Wow. An “attack on the machine.” Doesn’t that tell you enough about the folly of the activity? Attacks on machines seldom result in real satisfaction. I slapped my toaster upside its dial once, and it still burned my toast. It was like the machine was mocking me. Another time, I punched a gumball machine, and it actually punched me back.

Not really, but you get my point. In fact, the very reality that machines cannot punch you back is no doubt part of the appeal of what is widely known as electro-mechanical abuse, or EMA. The scourge of EMA, moreover, is not restricted to people who punch slot machines. An even more common form of EMA is what I like to call “button abuse.” I was playing a video poker machine at Sam’s Town in Las Vegas last week, and the woman next to me apparently was having a bad evening.

She was muttering as the machine kept churning out losing hands, and with every losing hand, she slapped the buttons harder. Deal. Discard. Draw. Deal! Discard! Draw! ! DEAL! DISCARD! DRAW! SLAP! BANG! BOOM! (Sound effects courtesy of Marvel Comics. Copyright 2011. All rights reserved.)

By contrast, I was playing my own video poker buttons as if they were a piano, gracefully and gently touching the controls for each hand. Deal… discard… draw; life is good.
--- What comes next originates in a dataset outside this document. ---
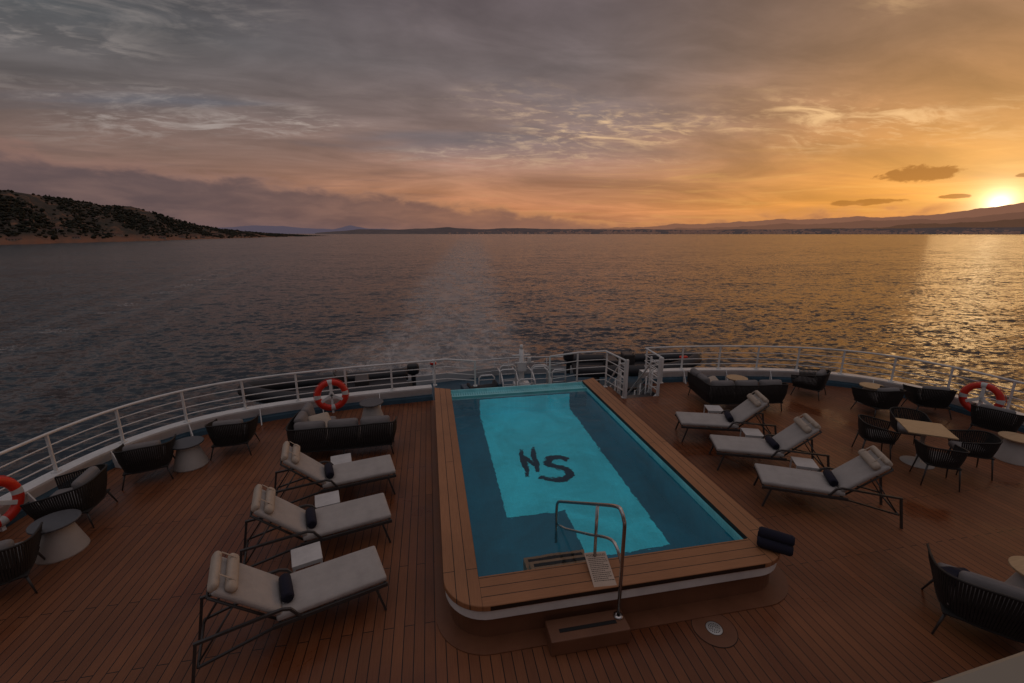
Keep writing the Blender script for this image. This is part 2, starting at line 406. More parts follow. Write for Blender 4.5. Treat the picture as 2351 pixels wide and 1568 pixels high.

Deal… discard… draw; oh well, better luck next time, old bean.

The whole time, she’s slammin’ and bangin’ and I’m touching and playing, and you know what? We both ended up with the same result. The credits on each machine dropped to zero.

But while she crashed and boomed and cursed and walked off in a huff, I simply removed my player’s club card and calmly walked away, took the elevator to my room, walked quietly inside, and threw the television set out the window.

It made a much larger sound than punching the machine.

Oh, of course I didn’t throw a TV out the window. (For one thing, the windows don’t open, and Sam’s Town has that indoor park on the other side of the window, so I could have hurt someone.) But my point is, I ended up having a lot better of a time than the button-abuser had, because I have learned machine forgiveness over the years. I know that the machine does not make me lose. It is an inanimate object. A computer. With an evil spirit inside.

No, as I’ve said many times over my career of wisecracking slot-column writing, what makes you win or lose is a random sequence of numbers generated by the electronic device you are operating. The machine did not look at you and say, “I don’t like this guy’s shirt—he loses,” or, “This woman makes annoying mouth noises—four to the royal, then… two of clubs. HAH!”

No, the reason you win or lose is simply that well-known intangible, luck. And of course, if you have bad luck, it’s not the machine’s fault. It is simply because you are a bad person.

Oh, I’m kidding. You’re aces with me. And with that slot machine in front of you.

So, the next time you get frustrated with a machine after hours upon hours of losing and feeding more cash and losing more and more, don’t punch the machine. Punch the player next to you instead. Just make sure he’s not District Judge Elmo Frey.